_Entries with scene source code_
=-=-=

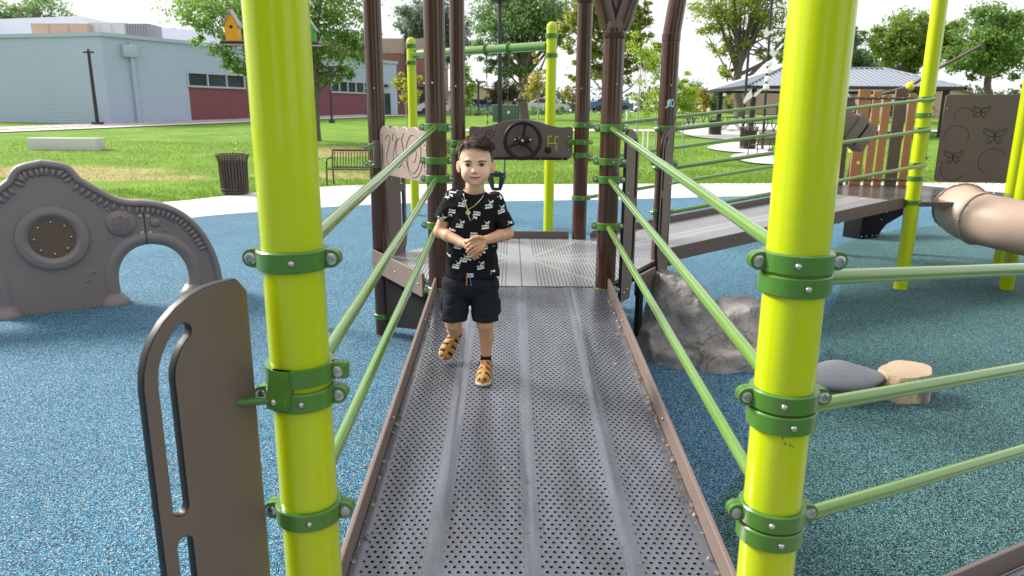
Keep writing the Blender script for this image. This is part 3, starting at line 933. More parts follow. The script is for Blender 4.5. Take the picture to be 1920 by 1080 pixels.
# steering panel
def steering_panel():
    M = frame((BL[0], BL[1] - 0.0, 0), (1, 0, 0), (0, 0, 1))
    L = 1.067
    x0, x1, z0, zs = 0.095, L - 0.075, 1.305, 1.585
    top = smoothline([(x1, zs - .03), (x1 - .012, zs - .006), (x1 - .04, zs), (x1 - .11, zs - .005), (x1 - .20, zs + .012), (x1 - .32, zs + .045), ((x0 + x1) / 2, zs + .060), (x0 + .32, zs + .045), (x0 + .20, zs + .012), (x0 + .11, zs - .005), (x0 + .04, zs), (x0 + .012, zs - .006), (x0, zs - .03)], 6)
    pl = [(x0, z0 + .03), (x0 + .01, z0 + .008), (x0 + .03, z0), (x1 - .05, z0), (x1 - .02, z0 + .012), (x1 - .004, z0 + .045)] + [t for t in top]
    b = MB(); b.plate(pl, M, 0.022, bev=0.004)
    for x, z in ((x0 + .035, 1.50), (x0 + .035, 1.38), (x1 - .035, 1.50), (x1 - .035, 1.39)): b.ball(M @ Vector((x, z, 0.012)), 0.009, 1, 12, 8)
    pn = b.build('steering_panel', ['panel taupe', 'steel'], play, 'taupe dashboard panel with a black steering wheel')
    b = MB(); b.box(M @ Vector(((x0 + x1) / 2 - .01, z0 + .008, 0.016)), (x1 - x0 - .07, 0.012, 0.024), bev=0.003)
    for x in (x0 + .10, x0 + .40, (x0 + x1) / 2 + .17, x1 - .09): b.ball(M @ Vector((x, z0 + .008, 0.023)), 0.006, 1, 10, 6)
    b.build('edge_strip', ['black plastic', 'steel'], pn)
    wc = M @ Vector(((x0 + x1) / 2 + 0.012, 1.468, 0.085))
    b = MB()
    R = 0.150
    b.tube([wc + Vector((R * cos(t), 0, R * sin(t))) for t in [2 * pi * k / 48 for k in range(48)]], 0.0165, 14, closed=True)
    for a in (83, 205, 312):
        q = radians(a)
        b.tube([wc + Vector((0.02 * cos(q), 0.012, 0.02 * sin(q))), wc + Vector((0.145 * cos(q), 0.0, 0.145 * sin(q)))], [0.016, 0.011], 12)
    b.lathe([(0.042, 0), (0.042, 0.03), (0.034, 0.045), (0.016, 0.05), (1e-6, 0.05)], wc + Vector((0, 0.032, 0)), 28, 0, Matrix.Rotation(pi / 2, 3, 'X'))
    b.box(wc + Vector((0, 0.05, 0.004)), (0.155, 0.022, 0.044), bev=0.010)
    for dx in (-.066, .066): b.lathe([(0.012, 0), (0.012, 0.006), (0.006, 0.010), (1e-6, 0.010)], wc + Vector((dx, 0.038, .004)), 14, 1, Matrix.Rotation(pi / 2, 3, 'X'))
    b.ball(wc + Vector((0, -0.018, 0)), (0.013, 0.006, 0.013), 1, 12, 8)
    b.build('steering_wheel', ['black plastic', 'steel'], pn)
    for (cx, cz) in ((x0 + .175, 1.515), (x0 + .175, 1.39)):
        b = MB()
        c_ = M @ Vector((cx, cz, 0.0115))
        b.tube([c_ + Vector((.034 * cos(t), 0, .034 * sin(t))) for t in [2 * pi * k / 32 for k in range(32)]], 0.0035, 8, closed=True)
        b.ball(c_, (0.008, 0.004, 0.008), 0, 10, 6); b.ball(c_ + Vector((0, 0, .009)), (0.004, 0.003, 0.012), 0, 10, 6)
        b.build('gauge', ['dark groove'], pn)
    letters(pn, M, [('C', x0 + .110, 1.540), ('H', x0 + .222, 1.540), ('E', x0 + .110, 1.412), ('F', x0 + .222, 1.412), ('1', x1 - .222, 1.535), ('2', x1 - .158, 1.535), ('R', x1 - .155, 1.345)], 0.022, 'dark groove')
    b = MB()
    gx, gz = x1 - .215, 1.50
    def gl(pts): b.tube([M @ Vector((x, z, 0.0115)) for x, z in pts], 0.0036, 8)
    gl(smoothline([(gx + .030, gz - .002), (gx + .022, gz + .006), (gx + .010, gz + .004), (gx, gz - .008), (gx, gz - .025), (gx, gz - .10)], 5))
    gl(smoothline([(gx + .088, gz - .004), (gx + .080, gz + .004), (gx + .068, gz + .002), (gx + .060, gz - .010), (gx + .060, gz - .028)], 5))
    gl([(gx, gz - .055), (gx + .072, gz - .055)]); gl([(gx + .060, gz - .025), (gx + .060, gz - .055)]); gl([(gx + .072, gz - .053), (gx + .072, gz - .115)])
    b.build('gear_track', ['gear lime'], pn)
    b = MB(); b.lathe([(0.014, 0), (0.012, 0.03), (0.026, 0.036), (0.030, 0.05), (0.024, 0.064), (0.010, 0.07), (1e-6, 0.07)], M @ Vector((gx - .002, gz - .112, 0.011)), 20, 0, Matrix.Rotation(pi / 2, 3, 'X'))
    b.build('gear_knob', ['black plastic'], pn)
    for q in ((BR[0] - .09, BR[1] - .02, 1.455), (BL[0] + .09, BL[1] - .02, 1.447)):
        b = MB(); b.box(q, (0.07, 0.02, 0.045), bev=.004); b.build('bracket', ['green paint'], pn)
def text_mesh(s, size, bold=0.0, shear=0.0):
    cu = bpy.data.curves.new('lettering', 'FONT')
    cu.body = s; cu.size = size; cu.align_x = 'CENTER'; cu.align_y = 'CENTER'; cu.offset = bold; cu.shear = shear
    cu.resolution_u = 3
    o = bpy.data.objects.new('lettering', cu); COL.objects.link(o)
    bpy.context.view_layer.update()
    me = bpy.data.meshes.new_from_object(o.evaluated_get(bpy.context.evaluated_depsgraph_get()))
    bpy.data.objects.remove(o); bpy.data.curves.remove(cu)
    return me
def letters(parent, M, items, size, mat):
    for s_, x, z in items:
        b = MB()
        me = text_mesh(s_, size, size * 0.02)
        b.mesh(me, M @ Matrix.Translation((x, z, 0.0116)))
        b.build('letter', [mat], parent)
steering_panel()

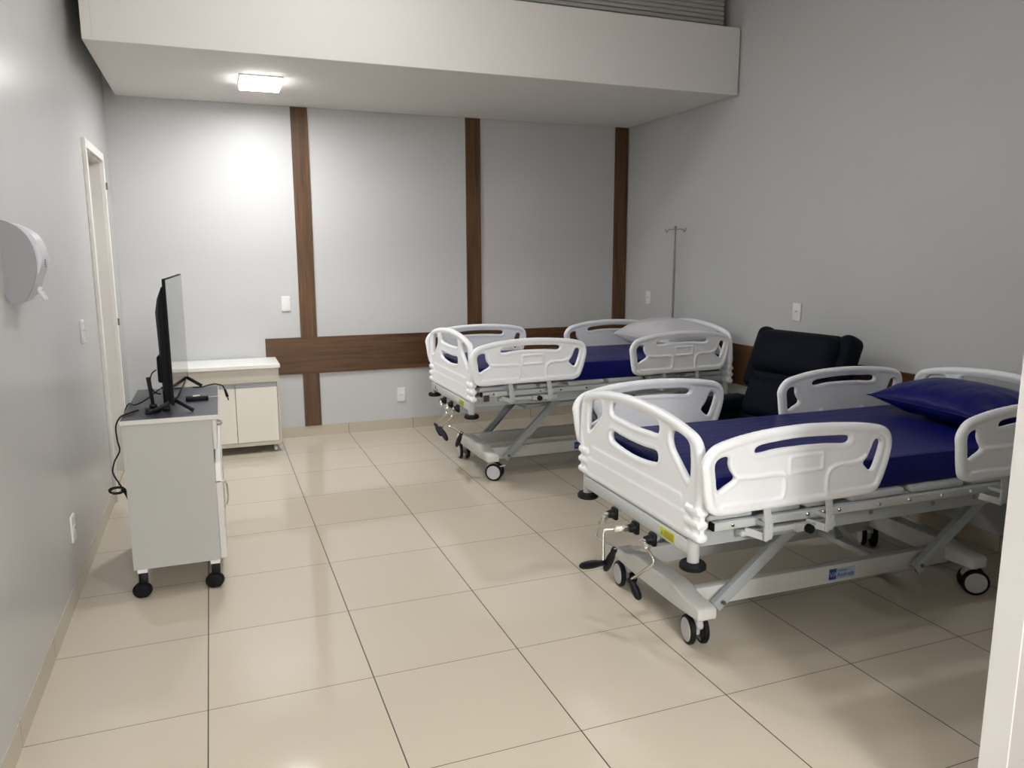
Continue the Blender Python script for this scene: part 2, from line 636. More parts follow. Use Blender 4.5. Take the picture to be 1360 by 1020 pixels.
# door: casing, jamb lining, leaf swung into the room behind
dr = empty('door_1', (XL, DY0, 0), kind='structure')
cs = MB()
for y0, y1 in ((DY0 - 0.045, DY0 + 0.01), (DY1 - 0.01, DY1 + 0.045)):
    cs.rbox(0, 0.022, y0 - DY0, y1 - DY0, 0, DZ + 0.045, bev=0.003)
cs.rbox(0, 0.022, 0.01, DY1 - DY0 - 0.01, DZ - 0.01, DZ + 0.045, bev=0.003)
cs.build('door_casing', MT['door'], dr, smooth=False)
jl = MB()
jl.rbox(-0.12, 0.0, 0.0, 0.02, 0, DZ)
jl.rbox(-0.12, 0.0, DY1 - DY0 - 0.02, DY1 - DY0, 0, DZ)
jl.rbox(-0.12, 0.0, 0.02, DY1 - DY0 - 0.02, DZ - 0.02, DZ)
jl.rbox(-0.135, -0.12, 0.0, 0.035, 0, DZ)
jl.build('jamb_lining', MT['door'], dr, smooth=False)
lf = MB()
lf.rbox(-0.74, 0.0, -0.035, 0, 0.01, DZ - 0.03, bev=0.003)
lo = lf.build('door_leaf', MT['door'], dr, smooth=False, loc=(-0.085, DY1 - DY0 - 0.022, 0), rot=(0, 0, math.radians(-22)))
hg = MB()
for z in (2.08, 1.1, 0.25):
    hg.cyl((0.028, DY1 - DY0 + 0.03, z), (0.028, DY1 - DY0 + 0.03, z + 0.05), 0.007)
    hg.rbox(0.020, 0.024, DY1 - DY0 + 0.012, DY1 - DY0 + 0.045, z, z + 0.05)
hg.build('hinge', MT['steel'], dr)
# small room behind the door
ws = MB()
ws.rbox(XL - 1.6, XL - 0.12, DY0 - 0.5, DY0 - 0.42, 0, 2.6)
ws.rbox(XL - 1.6, XL - 0.12, DY1 + 0.42, DY1 + 0.5, 0, 2.6)
ws.rbox(XL - 1.6, XL - 1.5, DY0 - 0.42, DY1 + 0.42, 0, 2.6)
ws.rbox(XL - 1.6, XL - 0.12, DY0 - 0.5, DY1 + 0.5, 2.5, 2.6)
struct('wall_washroom', ws, MT['jamb'])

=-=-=

Write out the lines above, starting at the line that contains "Continue the Blender" and ending with the final line, and nothing else; copy them exactly.

Continue the Blender Python script for this scene: part 2, from line 636. More parts follow. Use Blender 4.5. Take the picture to be 1360 by 1020 pixels.
# door: casing, jamb lining, leaf swung into the room behind
dr = empty('door_1', (XL, DY0, 0), kind='structure')
cs = MB()
for y0, y1 in ((DY0 - 0.045, DY0 + 0.01), (DY1 - 0.01, DY1 + 0.045)):
    cs.rbox(0, 0.022, y0 - DY0, y1 - DY0, 0, DZ + 0.045, bev=0.003)
cs.rbox(0, 0.022, 0.01, DY1 - DY0 - 0.01, DZ - 0.01, DZ + 0.045, bev=0.003)
cs.build('door_casing', MT['door'], dr, smooth=False)
jl = MB()
jl.rbox(-0.12, 0.0, 0.0, 0.02, 0, DZ)
jl.rbox(-0.12, 0.0, DY1 - DY0 - 0.02, DY1 - DY0, 0, DZ)
jl.rbox(-0.12, 0.0, 0.02, DY1 - DY0 - 0.02, DZ - 0.02, DZ)
jl.rbox(-0.135, -0.12, 0.0, 0.035, 0, DZ)
jl.build('jamb_lining', MT['door'], dr, smooth=False)
lf = MB()
lf.rbox(-0.74, 0.0, -0.035, 0, 0.01, DZ - 0.03, bev=0.003)
lo = lf.build('door_leaf', MT['door'], dr, smooth=False, loc=(-0.085, DY1 - DY0 - 0.022, 0), rot=(0, 0, math.radians(-22)))
hg = MB()
for z in (2.08, 1.1, 0.25):
    hg.cyl((0.028, DY1 - DY0 + 0.03, z), (0.028, DY1 - DY0 + 0.03, z + 0.05), 0.007)
    hg.rbox(0.020, 0.024, DY1 - DY0 + 0.012, DY1 - DY0 + 0.045, z, z + 0.05)
hg.build('hinge', MT['steel'], dr)
# small room behind the door
ws = MB()
ws.rbox(XL - 1.6, XL - 0.12, DY0 - 0.5, DY0 - 0.42, 0, 2.6)
ws.rbox(XL - 1.6, XL - 0.12, DY1 + 0.42, DY1 + 0.5, 0, 2.6)
ws.rbox(XL - 1.6, XL - 1.5, DY0 - 0.42, DY1 + 0.42, 0, 2.6)
ws.rbox(XL - 1.6, XL - 0.12, DY0 - 0.5, DY1 + 0.5, 2.5, 2.6)
struct('wall_washroom', ws, MT['jamb'])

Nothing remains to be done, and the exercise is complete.